**Your objective:** Lines containing the word "scene" are to be located and copied.

**Recorded data:**
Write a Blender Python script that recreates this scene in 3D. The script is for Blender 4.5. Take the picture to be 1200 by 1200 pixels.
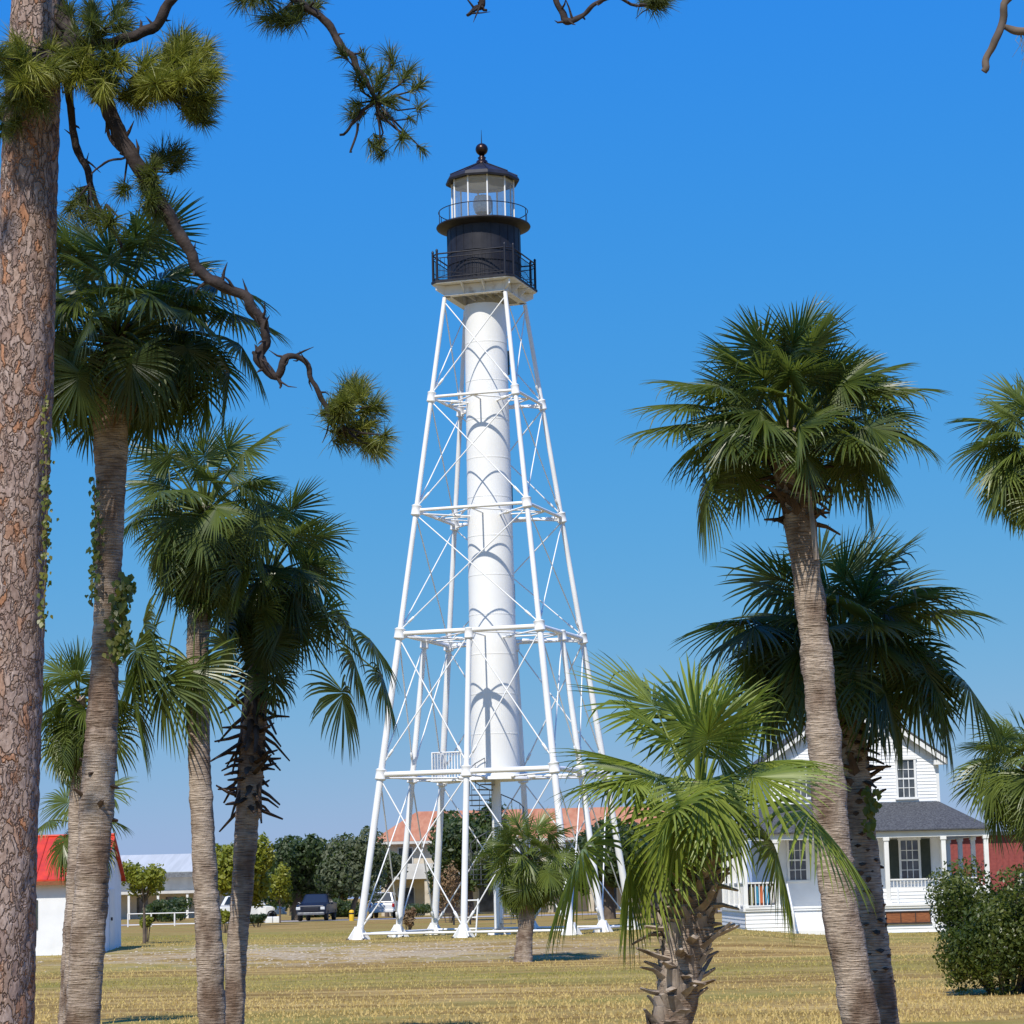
import bpy, math, random
import numpy as np
from mathutils import Vector, Matrix, noise as mnoise
R = math.radians
for o in list(bpy.data.objects): bpy.data.objects.remove(o)
S = bpy.context.scene
COL = S.collection

# ---------------------------------------------------------------- camera
F, PITCH, ROLL, CAMZ = 3031.0, 0.1467, -0.0236, 1.43
MR = (Matrix.Rotation(math.pi/2 + PITCH, 3, 'X') @ Matrix.Rotation(ROLL, 3, 'Z'))
cam_d = bpy.data.cameras.new('camera'); cam = bpy.data.objects.new('camera', cam_d); COL.objects.link(cam)
cam_d.sensor_width = 36; cam_d.sensor_fit = 'HORIZONTAL'; cam_d.lens = F/1200*36
cam_d.clip_start = 0.5; cam_d.clip_end = 6000
cam.matrix_world = Matrix.Translation((0, 0, CAMZ)) @ MR.to_4x4()
S.camera = cam
S.render.resolution_x = S.render.resolution_y = 1024
# ---------------------------------------------------------------- sky, sun, exposure
SUN_EL, SUN_AZ = 51.0, 199.0      # azimuth clockwise from +Y
w = bpy.data.worlds.new('World'); S.world = w; w.use_nodes = True
nt = w.node_tree; bg = nt.nodes['Background']
sky = nt.nodes.new('ShaderNodeTexSky'); sky.sky_type = 'NISHITA'; sky.sun_disc = False
sky.sun_elevation = R(SUN_EL); sky.sun_rotation = R(SUN_AZ)
sky.altitude = 0; sky.air_density = 1.0; sky.dust_density = 0.3; sky.ozone_density = 4.0
sk = nt.nodes.new('ShaderNodeSeparateColor'); cb = nt.nodes.new('ShaderNodeCombineColor'); nt.links.new(sky.outputs[0], sk.inputs[0])
for i, (k_, p_) in enumerate(((.39, 1.5), (.47, .53), (.695, -.13))):      # a deeper, polarised-looking azure
    pw = nt.nodes.new('ShaderNodeMath'); pw.operation = 'POWER'; pw.inputs[1].default_value = p_
    ml = nt.nodes.new('ShaderNodeMath'); ml.operation = 'MULTIPLY'; ml.inputs[1].default_value = k_*.13**(p_-1)
    nt.links.new(sk.outputs[min(i, 1)], pw.inputs[0]); nt.links.new(pw.outputs[0], ml.inputs[0]); nt.links.new(ml.outputs[0], cb.inputs[i])
nt.links.new(cb.outputs[0], bg.inputs[0]); bg.inputs[1].default_value = 0.13
sd = bpy.data.lights.new('sun', 'SUN'); sd.energy = 4.9; sd.angle = R(0.53); sd.color = (1.0, 0.94, 0.84)
sun = bpy.data.objects.new('sun', sd); COL.objects.link(sun)
sdir = Vector((math.sin(R(SUN_AZ))*math.cos(R(SUN_EL)), math.cos(R(SUN_AZ))*math.cos(R(SUN_EL)), math.sin(R(SUN_EL))))
sun.rotation_euler = sdir.to_track_quat('Z', 'Y').to_euler(); sun.location = (-20, -40, 60)
vs = S.view_settings; vs.view_transform = 'Standard'; vs.look = 'None'; vs.exposure = 0.0; vs.gamma = 1.0
S.cycles.transparent_max_bounces = 16

def pix(u, v, Y):
    """world point at depth Y seen at photo pixel (u, v)"""
    d = MR @ Vector(((u-600)/F, -(v-600)/F, -1.0))
    return Vector((0, 0, CAMZ)) + d*(Y/d.y)
def mpp(Y): return Y/F            # metres per photo pixel
def sstep(a, b, x):
    t = min(1, max(0, (x-a)/(b-a))); return t*t*(3-2*t)
def gz(x, y):
    side = max(1 - sstep(6.5, 12, x), sstep(112, 150, y))
    wob = 0.06*mnoise.noise(Vector((x*0.13, y*0.07, 3.1))) if y < 130 else 0
    return -0.5 + 0.5*sstep(75, 85.5, y)*side + 0.12*sstep(82, 96, y)*(1-side) + wob

# ---------------------------------------------------------------- materials
def mat(name, c1, c2=None, scale=5.0, rough=0.7, bump=0.0, bscale=None, stretch=(1, 1, 1), metal=0.0, spec=0.4, lo=0.35, hi=0.65, detail=6, tint=None, coat=0):
    m = bpy.data.materials.new(name); m.use_nodes = True; t = m.node_tree; N = t.nodes; L = t.links
    p = N['Principled BSDF']; p.inputs['Roughness'].default_value = rough; p.inputs['Metallic'].default_value = metal
    p.inputs['Specular IOR Level'].default_value = spec
    if coat: p.inputs['Coat Weight'].default_value = coat; p.inputs['Coat Roughness'].default_value = 0.05
    tc = N.new('ShaderNodeTexCoord'); mp = N.new('ShaderNodeMapping'); mp.inputs['Scale'].default_value = stretch
    L.new(tc.outputs['Object'], mp.inputs[0])
    out = None
    if c2 is not None:
        n = N.new('ShaderNodeTexNoise'); n.inputs['Scale'].default_value = scale; n.inputs['Detail'].default_value = detail
        L.new(mp.outputs[0], n.inputs['Vector'])
        r = N.new('ShaderNodeValToRGB'); e = r.color_ramp.elements
        e[0].position = lo; e[1].position = hi; e[0].color = (*c1, 1); e[1].color = (*c2, 1)
        L.new(n.outputs[0], r.inputs[0]); out = r.outputs[0]
    else:
        p.inputs['Base Color'].default_value = (*c1, 1)
    if tint:     # per-piece colour variation on the mesh; on palms and pine also painted light and shade
        at = N.new('ShaderNodeAttribute'); at.attribute_name = 'tint'
        mx = N.new('ShaderNodeMix'); mx.data_type = 'RGBA'; mx.inputs[7].default_value = (*tint, 1)
        L.new(at.outputs['Fac'], mx.inputs[0])
        if out: L.new(out, mx.inputs[6])
        else: mx.inputs[6].default_value = (*c1, 1)
        out = mx.outputs[2]
    if out: L.new(out, p.inputs['Base Color'])
    if bump:
        n2 = N.new('ShaderNodeTexNoise'); n2.inputs['Scale'].default_value = bscale or scale; n2.inputs['Detail'].default_value = 8
        L.new(mp.outputs[0], n2.inputs['Vector'])
        b = N.new('ShaderNodeBump'); b.inputs['Strength'].default_value = 1.0; b.inputs['Distance'].default_value = bump
        L.new(n2.outputs[0], b.inputs['Height']); L.new(b.outputs[0], p.inputs['Normal'])
    return m
def leafmat(name, c1, c2, tint, rough=0.42, trans=0.3, tcol=(0.16, 0.26, 0.03), scale=1.5):
    m = mat(name, c1, c2, scale=scale, rough=rough, tint=tint, spec=0.45)
    t = m.node_tree; N = t.nodes; L = t.links; p = N['Principled BSDF']; o = N['Material Output']
    tr = N.new('ShaderNodeBsdfTranslucent'); tr.inputs[0].default_value = (*tcol, 1)
    mx = N.new('ShaderNodeMixShader'); mx.inputs[0].default_value = trans
    L.new(p.outputs[0], mx.inputs[1]); L.new(tr.outputs[0], mx.inputs[2]); L.new(mx.outputs[0], o.inputs[0])
    return m
M = {}
M['white'] = mat('white_paint', (.80, .80, .78), (.70, .69, .66), scale=1.3, rough=.42, bump=.002, bscale=18, lo=.4, hi=.75)
M['tubewhite'] = mat('white_tube_paint', (.84, .84, .82), (.77, .76, .73), scale=.7, rough=.5, lo=.4, hi=.8)
M['steelwhite'] = mat('white_tower_paint', (.84, .84, .83), (.72, .71, .68), scale=.9, rough=.4, lo=.45, hi=.8)
M['rustwhite'] = mat('stained_white_paint', (.74, .73, .70), (.42, .34, .26), scale=3.2, rough=.6, lo=.55, hi=.80)
M['black'] = mat('black_paint', (.010, .010, .017), (.020, .020, .028), scale=3, rough=.55, bump=.002, bscale=9)
M['bronze'] = mat('bronze', (.020, .012, .012), (.045, .024, .020), scale=5, rough=.3, metal=.6)
M['rail'] = mat('dark_iron', (.012, .013, .022), rough=.5)
M['grey'] = mat('grey_metal', (.22, .23, .24), (.13, .13, .14), scale=6, rough=.5, metal=.3)
M['ceiling'] = mat('lantern_ceiling', (.62, .63, .64), rough=.6)
M['siding'] = mat('white_siding', (.82, .83, .84), (.74, .75, .76), scale=2.2, rough=.55, lo=.4, hi=.8)
M['shingle'] = mat('grey_shingle', (.035, .037, .045), (.10, .105, .115), scale=9, rough=.9, bump=.01, bscale=14, stretch=(1.6, 1.6, 3))
M['glassdark'] = mat('window_glass', (.03, .035, .04), (.10, .11, .12), scale=1.5, rough=.08, spec=.8)
M['curtain'] = mat('curtain', (.20, .21, .22), (.10, .10, .11), scale=6, rough=.8, stretch=(4, 4, .3))
M['shutter'] = mat('green_shutter', (.035, .045, .032), (.05, .06, .045), scale=8, rough=.6)
M['brick'] = mat('red_wall', (.30, .07, .06), (.22, .05, .045), scale=7, rough=.8)
M['redroof'] = mat('red_roof', (.66, .055, .018), (.48, .04, .02), scale=3, rough=.45)
M['shell'] = mat('shell_bits', (.50, .43, .34), (.36, .29, .2), scale=3, rough=.9)
M['concrete'] = mat('concrete', (.42, .40, .36), (.30, .285, .255), scale=4, rough=.9, bump=.01)
M['wood'] = mat('brown_wood', (.30, .11, .04), (.18, .06, .025), scale=6, rough=.6, stretch=(1, 1, 6))
M['darkwood'] = mat('dark_wood', (.05, .035, .03), (.03, .022, .02), scale=6, rough=.7)
M['metalroof'] = mat('pale_metal_roof', (.50, .52, .52), (.42, .44, .44), scale=.4, rough=.8, spec=.1, stretch=(6, .3, .3))
M['cream'] = mat('cream_stucco', (.62, .54, .42), (.52, .44, .33), scale=1.5, rough=.85)
M['offwhite'] = mat('off_white_stucco', (.66, .64, .60), (.52, .50, .47), scale=.9, rough=.85)
M['palmleaf'] = leafmat('palm_leaf', (.014, .028, .011), (.030, .056, .015), (.150, .190, .035), tcol=(.26, .34, .05), trans=.28, rough=.36)
M['younglf'] = leafmat('young_palm_leaf', (.055, .100, .014), (.105, .160, .022), (.26, .31, .045), tcol=(.30, .42, .05))
M['deadlf'] = leafmat('dead_palm_leaf', (.20, .12, .06), (.30, .19, .10), (.36, .26, .15), tcol=(.3, .18, .08), rough=.8)
M['petiole'] = mat('palm_petiole', (.08, .11, .03), (.13, .13, .05), scale=4, rough=.5)
M['needle'] = leafmat('pine_needle', (.024, .042, .014), (.050, .075, .018), (.24, .25, .03), rough=.5, trans=.25, tcol=(.22, .28, .04))
M['vineleaf'] = leafmat('vine_leaf', (.03, .07, .010), (.08, .13, .015), (.20, .16, .015), tcol=(.3, .4, .04))
M['oakleaf'] = leafmat('oak_leaf', (.022, .040, .016), (.045, .070, .024), (.09, .12, .04), rough=.5, scale=.6)
M['oliveleaf'] = leafmat('olive_leaf', (.07, .088, .045), (.11, .13, .07), (.16, .17, .10), rough=.6, scale=.6)
M['limeleaf'] = leafmat('lime_leaf', (.13, .17, .012), (.20, .23, .02), (.30, .28, .03), rough=.5, scale=.8, tcol=(.4, .42, .03))
M['bushleaf'] = leafmat('bush_leaf', (.020, .040, .009), (.038, .062, .012), (.16, .18, .030), rough=.4, scale=2)
M['twig'] = mat('grey_twig', (.16, .12, .09), (.09, .07, .055), scale=5, rough=.9, bump=.01)
M['limb'] = mat('pine_limb', (.016, .012, .011), (.055, .040, .036), scale=9, rough=.9, bump=.02, bscale=14)  # near-black colour has the shade of the crown painted in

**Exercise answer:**
Write a Blender Python script that recreates this scene in 3D. The script is for Blender 4.5. Take the picture to be 1200 by 1200 pixels.
S = bpy.context.scene